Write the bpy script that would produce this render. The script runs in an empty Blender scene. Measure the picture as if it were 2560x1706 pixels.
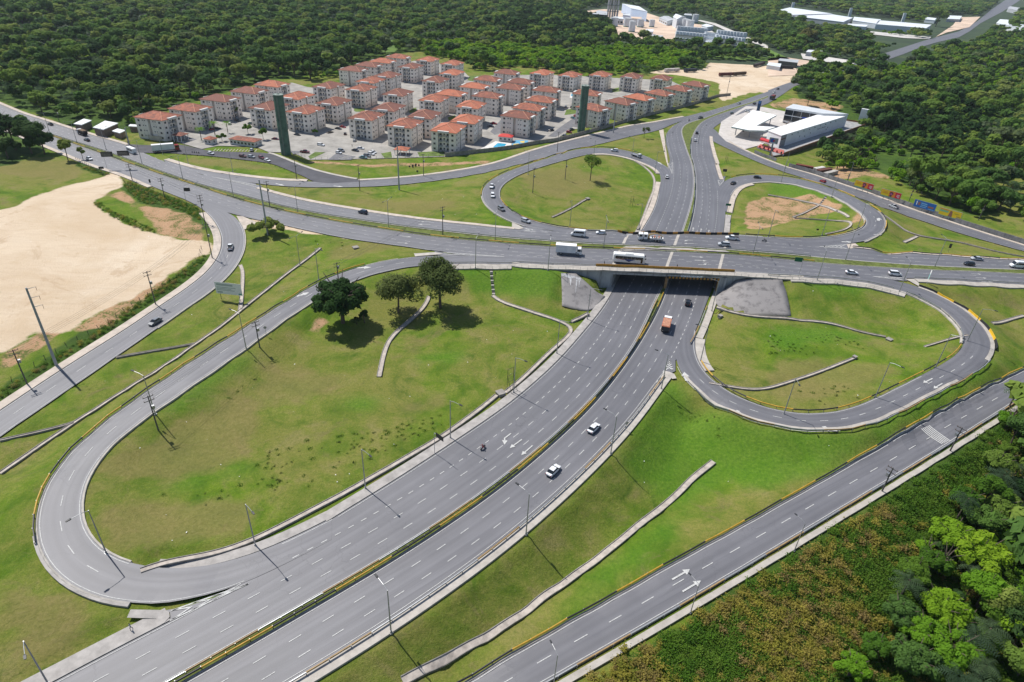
import bpy, bmesh, math, random
import numpy as np
from mathutils import Vector, Matrix
random.seed(7); rng = np.random.default_rng(7)
R_ = math.radians
scene = bpy.context.scene
col = scene.collection

# ---------------------------------------------------------------- camera
FPX, PITCH, ROLL, HCAM = 1600.0, R_(31.6), R_(3.1), 103.0      # focal length in photo pixels, tilt, roll, height (m)
_f = np.array([0, math.cos(PITCH), -math.sin(PITCH)]); _r = np.array([1.0, 0, 0]); _u = np.cross(_r, _f)
CR = math.cos(ROLL)*_r + math.sin(ROLL)*_u; CU = -math.sin(ROLL)*_r + math.cos(ROLL)*_u; CF = _f
cam_data = bpy.data.cameras.new('camera'); cam = bpy.data.objects.new('camera', cam_data); col.objects.link(cam)
cam_data.sensor_fit = 'HORIZONTAL'; cam_data.sensor_width = 36; cam_data.lens = FPX/2560*36
cam_data.clip_start = 1; cam_data.clip_end = 60000
cam.matrix_world = Matrix(((CR[0], CU[0], -CF[0], 0), (CR[1], CU[1], -CF[1], 0), (CR[2], CU[2], -CF[2], HCAM), (0, 0, 0, 1)))
scene.camera = cam

# ---------------------------------------------------------------- sky, sun, exposure
SUN_AZ, SUN_EL = R_(141), R_(55.5)         # direction to the sun, measured from +x towards +y
w = bpy.data.worlds.new('World'); scene.world = w; w.use_nodes = True
nt = w.node_tree; sky = nt.nodes.new('ShaderNodeTexSky'); sky.sky_type = 'NISHITA'; sky.sun_disc = False
sky.sun_elevation = SUN_EL; sky.sun_rotation = math.pi/2 - SUN_AZ; sky.air_density = 1.0; sky.dust_density = 0.6; sky.altitude = 100
bg = nt.nodes['Background']; bg.inputs[1].default_value = 0.1; nt.links.new(sky.outputs[0], bg.inputs[0])
sd = bpy.data.lights.new('sun', 'SUN'); sd.energy = 5.0; sd.angle = R_(0.55); sd.color = (1.0, 0.955, 0.89)
sun = bpy.data.objects.new('sun', sd); col.objects.link(sun)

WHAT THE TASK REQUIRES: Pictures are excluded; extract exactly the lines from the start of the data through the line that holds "col = scene.collection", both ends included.

SOLUTION FOR THIS EXERCISE:
Write the bpy script that would produce this render. The script runs in an empty Blender scene. Measure the picture as if it were 2560x1706 pixels.
import bpy, bmesh, math, random
import numpy as np
from mathutils import Vector, Matrix
random.seed(7); rng = np.random.default_rng(7)
R_ = math.radians
scene = bpy.context.scene
col = scene.collection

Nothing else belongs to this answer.